My first reaction to Brexit was to get European residency, which I have had since July 2018. European residency isn’t had to get: especially if one is retired and has a steady income. France also makes it easy to get residency if one wants to learn the language (that is a valid reason to be a resident). Most European countries require language proficiency for citizenship, which is good since I am proficient in the languages of the countries where I am resident.

Belgium and France feel comfortable to me. Germany, not so much, although it is getting more multicultural. The doner kebab is a national food, as opposed to the bland stuff I remember from when I was a kid.

I used to joke that I had never seen a Euro even though I had spent quite a few of them. Not so much of a joke since the Euro started its existence as a virtual currency and wasn’t really brought into actual circulation until 2002. The notes are pretty boring, but the coins actually have a national flavour. The coins have a standard side and a national side. And I’ve seen Euro coins from all the Eurozone countries.

The notes are different. The 11 digit serial number on every note begins with a prefix which identifies which country issued it. German notes begin with an X, Greek notes start with a Y, Spain’s have a V, France a U, Ireland T, Portugal M, Italy S, Belgium is Z, Cyprus G, Luxembourg 1, Malta F, Netherlands P, Austria N, Slovenia H, Slovakia E and Finland L. A more arcane test is that the serial number also contains a secret clue to the country which issued the note. The clue lies in what is known as the digital root of the serial number.

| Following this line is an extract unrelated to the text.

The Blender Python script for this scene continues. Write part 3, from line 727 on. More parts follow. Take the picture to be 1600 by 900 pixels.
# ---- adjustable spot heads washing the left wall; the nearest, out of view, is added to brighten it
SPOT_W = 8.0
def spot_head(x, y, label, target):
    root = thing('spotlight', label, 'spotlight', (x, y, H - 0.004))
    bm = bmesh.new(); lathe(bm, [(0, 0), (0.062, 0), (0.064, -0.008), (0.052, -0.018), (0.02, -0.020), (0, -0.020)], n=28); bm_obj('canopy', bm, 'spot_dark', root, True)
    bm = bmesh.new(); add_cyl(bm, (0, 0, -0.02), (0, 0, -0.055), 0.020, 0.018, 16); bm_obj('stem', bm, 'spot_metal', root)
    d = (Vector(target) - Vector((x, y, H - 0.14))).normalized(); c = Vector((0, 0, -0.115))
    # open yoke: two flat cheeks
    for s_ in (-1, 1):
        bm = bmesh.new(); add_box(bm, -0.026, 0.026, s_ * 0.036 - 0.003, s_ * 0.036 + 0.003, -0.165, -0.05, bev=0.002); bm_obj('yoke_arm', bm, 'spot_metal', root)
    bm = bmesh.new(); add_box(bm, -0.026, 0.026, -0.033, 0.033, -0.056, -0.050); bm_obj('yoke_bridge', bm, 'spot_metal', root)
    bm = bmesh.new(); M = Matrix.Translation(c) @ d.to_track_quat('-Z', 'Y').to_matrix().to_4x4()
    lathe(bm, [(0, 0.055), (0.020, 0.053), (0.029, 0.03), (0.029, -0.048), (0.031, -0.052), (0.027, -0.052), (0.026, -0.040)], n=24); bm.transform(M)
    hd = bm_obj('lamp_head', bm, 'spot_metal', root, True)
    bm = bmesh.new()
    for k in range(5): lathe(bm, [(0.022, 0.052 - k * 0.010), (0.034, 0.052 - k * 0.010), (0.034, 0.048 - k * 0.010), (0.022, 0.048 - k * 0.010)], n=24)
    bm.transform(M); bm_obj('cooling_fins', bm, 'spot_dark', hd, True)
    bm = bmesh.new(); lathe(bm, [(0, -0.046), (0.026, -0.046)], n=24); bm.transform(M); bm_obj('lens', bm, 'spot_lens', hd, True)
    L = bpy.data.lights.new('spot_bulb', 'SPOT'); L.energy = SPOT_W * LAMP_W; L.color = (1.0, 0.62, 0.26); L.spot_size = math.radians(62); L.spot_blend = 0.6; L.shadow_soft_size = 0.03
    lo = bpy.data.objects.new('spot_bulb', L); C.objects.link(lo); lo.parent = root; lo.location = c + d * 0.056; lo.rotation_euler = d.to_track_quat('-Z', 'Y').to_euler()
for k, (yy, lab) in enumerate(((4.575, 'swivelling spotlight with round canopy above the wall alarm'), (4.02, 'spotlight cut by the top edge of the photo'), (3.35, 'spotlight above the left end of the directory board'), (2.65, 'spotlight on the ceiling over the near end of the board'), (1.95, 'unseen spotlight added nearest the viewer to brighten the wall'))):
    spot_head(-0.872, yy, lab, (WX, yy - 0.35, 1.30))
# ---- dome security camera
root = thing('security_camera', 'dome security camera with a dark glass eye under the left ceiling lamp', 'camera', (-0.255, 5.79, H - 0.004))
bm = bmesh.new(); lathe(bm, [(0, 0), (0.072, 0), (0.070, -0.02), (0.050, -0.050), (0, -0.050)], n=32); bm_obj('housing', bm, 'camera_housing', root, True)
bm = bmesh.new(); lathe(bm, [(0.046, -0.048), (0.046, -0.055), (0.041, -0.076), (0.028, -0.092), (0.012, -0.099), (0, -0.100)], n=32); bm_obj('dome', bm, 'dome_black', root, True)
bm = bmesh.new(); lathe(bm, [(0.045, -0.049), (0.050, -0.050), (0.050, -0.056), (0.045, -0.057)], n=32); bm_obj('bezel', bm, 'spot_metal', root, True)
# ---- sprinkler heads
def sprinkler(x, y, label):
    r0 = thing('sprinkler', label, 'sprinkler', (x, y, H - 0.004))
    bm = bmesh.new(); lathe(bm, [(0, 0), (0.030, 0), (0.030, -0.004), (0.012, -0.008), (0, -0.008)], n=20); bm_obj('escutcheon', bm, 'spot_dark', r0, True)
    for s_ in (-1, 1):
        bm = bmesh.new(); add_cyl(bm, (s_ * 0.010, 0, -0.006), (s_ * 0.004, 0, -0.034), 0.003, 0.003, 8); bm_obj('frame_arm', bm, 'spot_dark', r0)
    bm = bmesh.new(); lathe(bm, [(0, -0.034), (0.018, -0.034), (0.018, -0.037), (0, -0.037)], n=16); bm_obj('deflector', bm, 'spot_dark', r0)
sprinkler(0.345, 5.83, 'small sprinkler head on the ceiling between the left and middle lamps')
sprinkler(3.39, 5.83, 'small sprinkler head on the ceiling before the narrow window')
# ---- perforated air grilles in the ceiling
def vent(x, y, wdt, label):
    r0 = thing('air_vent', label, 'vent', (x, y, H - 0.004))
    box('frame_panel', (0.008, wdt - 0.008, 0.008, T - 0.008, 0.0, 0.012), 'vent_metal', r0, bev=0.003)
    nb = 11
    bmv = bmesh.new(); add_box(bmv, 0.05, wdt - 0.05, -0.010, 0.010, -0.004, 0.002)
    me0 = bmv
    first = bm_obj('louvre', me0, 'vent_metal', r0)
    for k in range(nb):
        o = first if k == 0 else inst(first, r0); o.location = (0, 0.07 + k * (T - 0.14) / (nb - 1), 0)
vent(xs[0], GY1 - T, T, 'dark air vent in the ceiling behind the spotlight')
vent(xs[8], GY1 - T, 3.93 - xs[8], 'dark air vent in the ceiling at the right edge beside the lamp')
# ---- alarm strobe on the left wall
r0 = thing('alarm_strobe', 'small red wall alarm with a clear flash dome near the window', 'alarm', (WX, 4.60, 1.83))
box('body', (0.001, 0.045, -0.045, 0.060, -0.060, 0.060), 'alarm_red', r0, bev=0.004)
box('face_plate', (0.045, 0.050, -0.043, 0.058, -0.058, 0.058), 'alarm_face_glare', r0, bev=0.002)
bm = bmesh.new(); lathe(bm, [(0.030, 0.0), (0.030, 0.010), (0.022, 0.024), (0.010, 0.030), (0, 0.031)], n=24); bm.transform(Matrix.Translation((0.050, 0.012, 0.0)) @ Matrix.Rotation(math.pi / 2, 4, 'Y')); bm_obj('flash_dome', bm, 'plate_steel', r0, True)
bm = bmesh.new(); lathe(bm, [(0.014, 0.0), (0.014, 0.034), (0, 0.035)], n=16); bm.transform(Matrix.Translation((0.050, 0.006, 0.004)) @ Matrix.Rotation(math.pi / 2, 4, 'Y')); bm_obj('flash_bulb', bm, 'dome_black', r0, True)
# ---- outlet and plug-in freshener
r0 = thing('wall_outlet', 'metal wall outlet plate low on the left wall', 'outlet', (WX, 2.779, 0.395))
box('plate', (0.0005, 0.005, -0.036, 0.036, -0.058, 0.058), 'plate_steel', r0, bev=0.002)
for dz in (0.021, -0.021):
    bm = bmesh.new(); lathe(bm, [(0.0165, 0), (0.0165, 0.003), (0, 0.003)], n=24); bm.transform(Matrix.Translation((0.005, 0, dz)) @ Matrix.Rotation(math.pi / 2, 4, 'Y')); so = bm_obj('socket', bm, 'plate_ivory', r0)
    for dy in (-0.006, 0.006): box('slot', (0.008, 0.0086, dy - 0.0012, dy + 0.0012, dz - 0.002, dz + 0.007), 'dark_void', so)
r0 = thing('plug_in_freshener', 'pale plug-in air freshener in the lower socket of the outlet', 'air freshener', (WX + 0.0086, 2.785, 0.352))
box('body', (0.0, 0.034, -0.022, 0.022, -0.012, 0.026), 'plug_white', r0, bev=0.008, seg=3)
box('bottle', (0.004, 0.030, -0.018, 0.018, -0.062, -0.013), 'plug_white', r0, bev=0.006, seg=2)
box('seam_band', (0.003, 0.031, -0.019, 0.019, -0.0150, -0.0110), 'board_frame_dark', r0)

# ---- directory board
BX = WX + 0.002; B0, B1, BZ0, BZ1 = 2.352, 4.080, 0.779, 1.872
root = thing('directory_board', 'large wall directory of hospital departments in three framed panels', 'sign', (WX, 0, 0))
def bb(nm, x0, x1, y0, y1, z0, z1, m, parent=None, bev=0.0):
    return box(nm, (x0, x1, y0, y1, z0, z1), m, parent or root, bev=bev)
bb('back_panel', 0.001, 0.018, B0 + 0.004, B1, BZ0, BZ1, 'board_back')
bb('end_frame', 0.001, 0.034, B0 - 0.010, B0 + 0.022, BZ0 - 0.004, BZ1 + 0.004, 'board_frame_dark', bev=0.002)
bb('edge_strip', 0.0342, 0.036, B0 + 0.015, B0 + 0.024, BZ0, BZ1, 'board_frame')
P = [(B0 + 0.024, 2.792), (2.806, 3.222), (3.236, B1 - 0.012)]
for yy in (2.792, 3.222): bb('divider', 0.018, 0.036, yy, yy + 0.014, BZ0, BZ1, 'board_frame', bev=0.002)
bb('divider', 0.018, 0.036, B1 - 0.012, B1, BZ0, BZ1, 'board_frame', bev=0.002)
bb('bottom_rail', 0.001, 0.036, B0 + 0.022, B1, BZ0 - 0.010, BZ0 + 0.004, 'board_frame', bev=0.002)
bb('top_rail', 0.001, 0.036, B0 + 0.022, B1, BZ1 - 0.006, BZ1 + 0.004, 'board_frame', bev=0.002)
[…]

This can be calculated by adding together the digits, then taking the result and adding its digits together again and so on until a single digit is left. For example. On a note where the code reads X50446027856. The X immediately indicates that the note is German, but a second test is to add the digits. So (5+0+4+4+6+0+2+7+8+5+6) gives 47. Add these digits (4+7) gives 11. Finally add these digits (1+1) gives 2, the code number for Germany. Some countries share a code number.

The nice thing is that one doesn’t have to change currencies at the border the way things were pre-European Monetary Union. On the other hand, the Euros in my wallet may not reflect where I happen to live. The money has free movement, as do the citizens of the European Union.

BTW, there are seven kingdoms in modern Europe: Denmark, Norway, Sweden, the United Kingdom, Spain, the Netherlands and Belgium.

Personally, I’ve always opted for the more inclusive nationality whether it is British or European.